WHAT THE EXERCISE ASKS: Retype the listing that follows, exactly as written.

GIVEN DATA:
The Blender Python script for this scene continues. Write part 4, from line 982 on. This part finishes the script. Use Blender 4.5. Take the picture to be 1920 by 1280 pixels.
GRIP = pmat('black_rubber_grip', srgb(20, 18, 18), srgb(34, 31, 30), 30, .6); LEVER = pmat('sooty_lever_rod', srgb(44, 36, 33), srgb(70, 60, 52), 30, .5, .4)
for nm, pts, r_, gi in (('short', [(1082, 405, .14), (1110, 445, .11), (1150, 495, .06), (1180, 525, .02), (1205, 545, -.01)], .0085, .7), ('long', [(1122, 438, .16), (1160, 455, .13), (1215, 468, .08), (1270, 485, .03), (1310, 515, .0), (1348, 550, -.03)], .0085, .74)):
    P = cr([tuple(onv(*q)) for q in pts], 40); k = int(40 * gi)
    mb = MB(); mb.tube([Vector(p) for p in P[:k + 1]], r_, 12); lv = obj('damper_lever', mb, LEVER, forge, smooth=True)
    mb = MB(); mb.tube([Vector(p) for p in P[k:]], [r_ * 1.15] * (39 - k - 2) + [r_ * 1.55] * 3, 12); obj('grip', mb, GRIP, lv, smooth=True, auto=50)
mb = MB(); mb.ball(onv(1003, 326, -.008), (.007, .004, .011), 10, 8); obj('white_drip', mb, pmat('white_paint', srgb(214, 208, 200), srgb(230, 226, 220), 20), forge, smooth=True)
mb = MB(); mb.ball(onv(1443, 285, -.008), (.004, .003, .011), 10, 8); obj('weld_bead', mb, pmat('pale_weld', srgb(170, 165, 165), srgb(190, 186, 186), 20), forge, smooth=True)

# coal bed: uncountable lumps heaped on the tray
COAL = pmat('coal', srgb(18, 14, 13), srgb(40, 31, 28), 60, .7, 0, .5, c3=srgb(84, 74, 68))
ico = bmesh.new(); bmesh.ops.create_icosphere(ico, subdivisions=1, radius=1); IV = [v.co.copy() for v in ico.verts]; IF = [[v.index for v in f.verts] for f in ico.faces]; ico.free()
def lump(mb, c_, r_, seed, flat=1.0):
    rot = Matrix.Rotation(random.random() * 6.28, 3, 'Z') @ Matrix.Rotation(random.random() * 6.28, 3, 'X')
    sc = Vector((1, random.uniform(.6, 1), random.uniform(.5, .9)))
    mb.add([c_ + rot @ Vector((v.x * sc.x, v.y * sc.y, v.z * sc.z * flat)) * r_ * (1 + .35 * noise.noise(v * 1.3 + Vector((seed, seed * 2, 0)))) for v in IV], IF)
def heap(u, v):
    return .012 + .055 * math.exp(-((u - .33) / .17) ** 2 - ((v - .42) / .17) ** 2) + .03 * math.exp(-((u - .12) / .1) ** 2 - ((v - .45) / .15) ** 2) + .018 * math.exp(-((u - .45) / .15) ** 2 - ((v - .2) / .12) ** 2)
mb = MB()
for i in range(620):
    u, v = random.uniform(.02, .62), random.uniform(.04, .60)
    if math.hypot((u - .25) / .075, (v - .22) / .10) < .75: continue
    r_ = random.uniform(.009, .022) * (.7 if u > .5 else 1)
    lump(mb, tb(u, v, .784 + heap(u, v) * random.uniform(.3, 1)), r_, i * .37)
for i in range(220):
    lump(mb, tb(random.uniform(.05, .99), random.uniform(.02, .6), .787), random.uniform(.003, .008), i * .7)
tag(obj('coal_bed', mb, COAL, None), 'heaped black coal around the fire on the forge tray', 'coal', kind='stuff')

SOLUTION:
The Blender Python script for this scene continues. Write part 4, from line 982 on. This part finishes the script. Use Blender 4.5. Take the picture to be 1920 by 1280 pixels.
GRIP = pmat('black_rubber_grip', srgb(20, 18, 18), srgb(34, 31, 30), 30, .6); LEVER = pmat('sooty_lever_rod', srgb(44, 36, 33), srgb(70, 60, 52), 30, .5, .4)
for nm, pts, r_, gi in (('short', [(1082, 405, .14), (1110, 445, .11), (1150, 495, .06), (1180, 525, .02), (1205, 545, -.01)], .0085, .7), ('long', [(1122, 438, .16), (1160, 455, .13), (1215, 468, .08), (1270, 485, .03), (1310, 515, .0), (1348, 550, -.03)], .0085, .74)):
    P = cr([tuple(onv(*q)) for q in pts], 40); k = int(40 * gi)
    mb = MB(); mb.tube([Vector(p) for p in P[:k + 1]], r_, 12); lv = obj('damper_lever', mb, LEVER, forge, smooth=True)
    mb = MB(); mb.tube([Vector(p) for p in P[k:]], [r_ * 1.15] * (39 - k - 2) + [r_ * 1.55] * 3, 12); obj('grip', mb, GRIP, lv, smooth=True, auto=50)
mb = MB(); mb.ball(onv(1003, 326, -.008), (.007, .004, .011), 10, 8); obj('white_drip', mb, pmat('white_paint', srgb(214, 208, 200), srgb(230, 226, 220), 20), forge, smooth=True)
mb = MB(); mb.ball(onv(1443, 285, -.008), (.004, .003, .011), 10, 8); obj('weld_bead', mb, pmat('pale_weld', srgb(170, 165, 165), srgb(190, 186, 186), 20), forge, smooth=True)

# coal bed: uncountable lumps heaped on the tray
COAL = pmat('coal', srgb(18, 14, 13), srgb(40, 31, 28), 60, .7, 0, .5, c3=srgb(84, 74, 68))
ico = bmesh.new(); bmesh.ops.create_icosphere(ico, subdivisions=1, radius=1); IV = [v.co.copy() for v in ico.verts]; IF = [[v.index for v in f.verts] for f in ico.faces]; ico.free()
def lump(mb, c_, r_, seed, flat=1.0):
    rot = Matrix.Rotation(random.random() * 6.28, 3, 'Z') @ Matrix.Rotation(random.random() * 6.28, 3, 'X')
    sc = Vector((1, random.uniform(.6, 1), random.uniform(.5, .9)))
    mb.add([c_ + rot @ Vector((v.x * sc.x, v.y * sc.y, v.z * sc.z * flat)) * r_ * (1 + .35 * noise.noise(v * 1.3 + Vector((seed, seed * 2, 0)))) for v in IV], IF)
def heap(u, v):
    return .012 + .055 * math.exp(-((u - .33) / .17) ** 2 - ((v - .42) / .17) ** 2) + .03 * math.exp(-((u - .12) / .1) ** 2 - ((v - .45) / .15) ** 2) + .018 * math.exp(-((u - .45) / .15) ** 2 - ((v - .2) / .12) ** 2)
mb = MB()
for i in range(620):
    u, v = random.uniform(.02, .62), random.uniform(.04, .60)
    if math.hypot((u - .25) / .075, (v - .22) / .10) < .75: continue
    r_ = random.uniform(.009, .022) * (.7 if u > .5 else 1)
    lump(mb, tb(u, v, .784 + heap(u, v) * random.uniform(.3, 1)), r_, i * .37)
for i in range(220):
    lump(mb, tb(random.uniform(.05, .99), random.uniform(.02, .6), .787), random.uniform(.003, .008), i * .7)
tag(obj('coal_bed', mb, COAL, None), 'heaped black coal around the fire on the forge tray', 'coal', kind='stuff')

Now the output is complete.